В реки на наших полях.

Да здравствует революция

На земле и на небесах!..

В начале 1919-го, зимой, написана «маленькая поэма» «Пантократор»: про красного коня, который должен вывезти шар земной на колею иную.

В коротких стихах того же года Есенин резко сменит поэтическую манеру:

В час, когда ночь воткнёт

Луну на чёрный палец, —

Ах, о ком? Ах, кому поёт

Про любовь соловей-мерзавец?

Разве можно теперь любить,

Когда в сердце стирают зверя?

Мы идём, мы идём продолбить

Новые двери…[77]

Здесь мотив революционного переустройства сливается с пафосом переустройства поэтического, имажинистского («продолбить новые двери»).

* * *

Для позднейшего литературоведения характерен один и тот же нехитрый трюк.

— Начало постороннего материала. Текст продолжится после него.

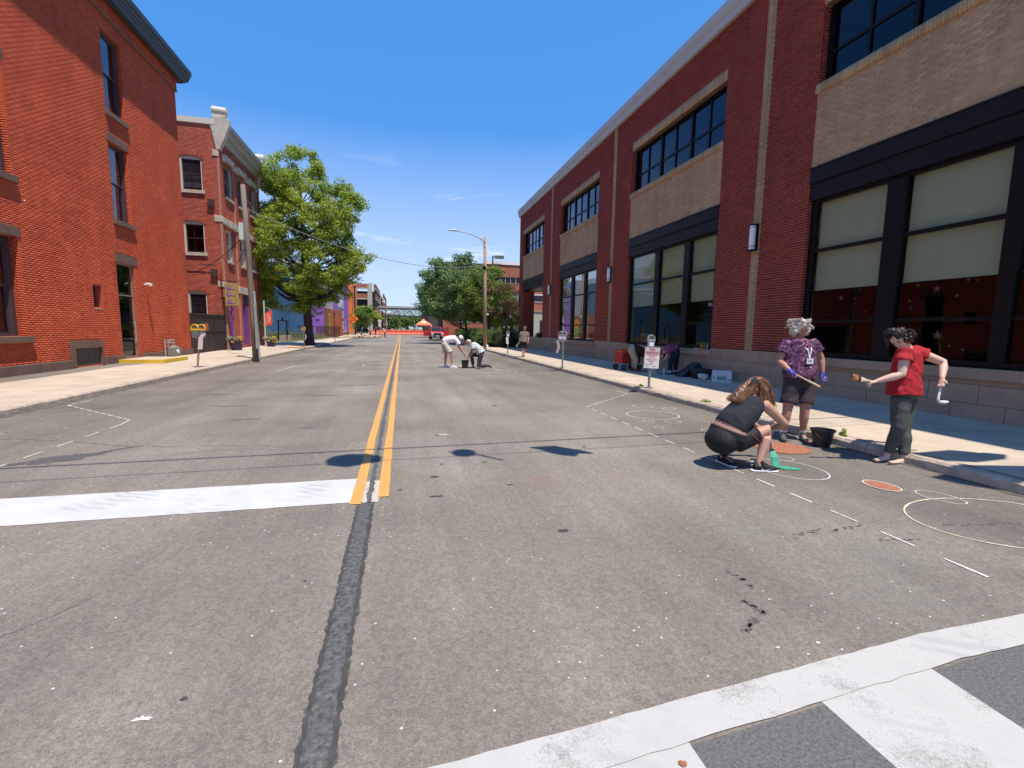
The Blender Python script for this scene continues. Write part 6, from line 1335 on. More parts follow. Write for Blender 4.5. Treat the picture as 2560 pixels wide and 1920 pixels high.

Под зачин «Есенин, конечно, знал, что…» подгоняются самые разнообразные статистические данные (о расстрелах, неурожаях, экспроприациях, высылках и т. п.), возмущавшие не столько Есенина, который вполне мог и не знать о перечисленном или относиться к этому весьма неожиданным образом, сколько автора, пишущего о Есенине. И автор же делает столь необходимый ему вывод, что всё это «не могло оставить поэта равнодушным».

Могло оставить, могло не оставить. Не стоит гадать.

До второй половины 1919 года Есенин вообще никак не выказывал своего недовольства происходящим.

Первый его текст, где действительность вдруг показана жуткой и страшной, — написанная в сентябре 1919 года «маленькая поэма» «Кобыльи корабли» о московском голоде той поры.

В целом концепция есенинского антисоветизма строится на весьма ограниченном количестве текстов.

От упомянутых «Кобыльих кораблей» — через горечь «маленькой поэмы» «Сорокоуст» о жеребёнке, проигравшем в соревновании с паровозом, — к небесспорной апологии Махно в поэме «Страна негодяев» и далее к письму Кусикову от 3 февраля 1923 года: «Я перестаю понимать, к какой революции я принадлежал. Вижу только одно, что ни к февральской, ни к октябрьской; по-видимому, в нас скрывался и скрывается какой-нибудь ноябрь».